News of the second fund surfaced earlier this year. It looks set to close just as US-China tension over technology and trade reaches a critical stage. Last month, US authorities ordered American chip companies to stop supplying components to ZTE, a Shenzhen-based maker of smartphones and network equipment. They argued ZTE failed to comply with an agreement made a year ago after the firm pleaded guilty to violating export sanctions placed on Iran and North Korea.
The ban will cripple ZTE in the short term, primarily because it relies on Qualcomm, a US-based chipmaker, for processors. While other vendors, either Chinese or non-US, can replace some of the components in ZTE’s phones, no Chinese chipmaker can come close to Qualcomm when it comes to making competitive semiconductors.
Last month Chinese state media outlets ran editorials citing the decision by US authorities as a reason for China to become more self-reliant when it comes to technology. China consumes about 45% of the world’s semiconductors. But nearly 90% of the chips used in the country (paywall) are imported or made by foreign firms operating within its borders.
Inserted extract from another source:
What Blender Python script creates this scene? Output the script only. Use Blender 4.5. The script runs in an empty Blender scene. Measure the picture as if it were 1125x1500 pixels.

Most experts believe that China has not yet caught up to the United States when it comes to semiconductor technology. But punishments like export controls could expedite China’s efforts to get its domestic counterparts up to speed with their rivals. And if they do catch up, then Qualcomm, Micron, and other US chipmakers could lose access to a massive market in China, and face stronger Chinese competition elsewhere. In the smartphone industry, for example, China remains the largest market, and three of the world’s top five brands hail from China.
Technology advisors to the Obama administration suggested in early 2017 (pdf), before Trump took office, that Beijing’s heavy involvement in its semiconductor industry, either through funding or forced technology transfer, amounted to unfair competition. It also warned that Chinese leadership in chips would “increase national-security risks for the United States and other countries and, to the extent that Chinese policy allows firms to sell below cost of production, raises risks of overcapacity, which threatens direct competitors.”
Yet it’s difficult to see punitive measures taken against China’s trade practices doing anything but further emboldening the country to rely on itself, not others, for its technology ambitions.